Hint Impending Wonders, 29th Day of Hagwinter, 525 M.E. (Deneb): The Clean Water Act of 1972 was passed to protect the water of the United States and gave the U.S . Corps of Engineers permitting authority for discharges into the country's "navigable waters." But to protect the quality of the navigable waters one has to protect the quality of the waters that feed into them, and many parties were surprised to find themselves required to get permits for projects that impacted wetlands, swamps, and even small streams and drainage ditches that no one could navigate even the tinies of kayaks through.
Case in point and true story: Way back in the 1980s, I was hired to investigate the hydrologic properties of a piece of land in upstate New York that a major paper company wanted to use for a landfill. We advanced several text borings to measure the depth to groundwater using a truck-mounted drilling rig, which got stuck in the mud after a rainy day. It took quite an effort to get the truck free and the more the wheels spun the deeper the tires sank into the soft earth. We finally used some chains and another vehicle to pull it out. leaving some deep ruts behind.
A few months later, the Corps came by to inspect the property for potential wetlands, and although they found no natural wetlands on the property, they declared the deep ruts our truck tires left behind to be a man-made wetland (they would fill with water after a rain). The paper company would have to apply for a wetland permit pursuant to the Clean Water Act to build over the tire mark, even though no person (or any ecological receptor for that matter) would consider it a viable habitat and it wasn't connected to any other water body in any reasonably imaginable way - rainwater would just sit in the ruts until it evaporated away.
The lawyers eventually figured out some legal loophole to avoid permitting, something to do with de minimis size or something, but the paper company was still furious and complained about the "death of common sense." I understood and respected the Clean Water Act and agreed with the concept of the Corps' permitting authority, but even I thought it was ridiculous to call some wheel ruts deep in the woods a wetland and couldn't conceive of any way that building over them would impact "the navigable waters of the United States."
That paper company among others probably rejoiced in 2023 when Supreme Court Justice Samuel Alito limited the Corps' permitting authority under the Clean Water Act to only wetlands with a “continuous surface connection” to a “relatively permanent” body of water.
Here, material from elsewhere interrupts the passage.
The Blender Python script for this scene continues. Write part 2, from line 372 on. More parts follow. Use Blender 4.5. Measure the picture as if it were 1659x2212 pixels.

Today, the EPA took it further, proposing new rules that would exclude wetlands that abut or touch intermittent streams (which do not flow during dry periods) or ephemeral streams (which sit dry for much of the year and fill up only after rainfall or snowmelt). According to the Natural Resources Defense Council, the changes could strip federal protections from up to 55 million acres of wetlands, or about 85 percent of all wetlands nationwide.
I oppose this decision. By nature's design, wetlands temporarily store rain and floodwater to let organic and suspended matter settle out before the water discharges to larger streams and lakes, even if the connection between them is intermittent or ephemeral. Those designations don't mean the streams aren't working as well or as efficiently as continuous-discharge water bodies. Oftentimes they work precisely because they're intermittent or ephemeral. Your bladder isn't any less efficient or work less well because you don't emit a constant flow of urine (you don't, right? I hope you don't).
My experience with the truck-tire ruts getting classified as wetlands probably says more about over-zealous or inexperienced regulators than it does about the value, or lack thereof, of the the Clean Water Act. Poor guy or gal was probably under some pressure, self imposed or not, to find "something," and our truck-tire ruts were the best they could find.
Lee Zeldin, the under-qualified and inexperienced administrator appointed to the EPA by the Stable Genius, crowed that “across the country, news of today’s proposal is going to be met with a lot of relief from farmers, ranchers, other landowners and governments.” Maybe. Still doesn't mean it's a good idea, though, and some day in the future, when we have fewer wetlands but more frequent and more severe floods and more polluted streams, rivers, and lakes, we'll regret this short-sighted decision.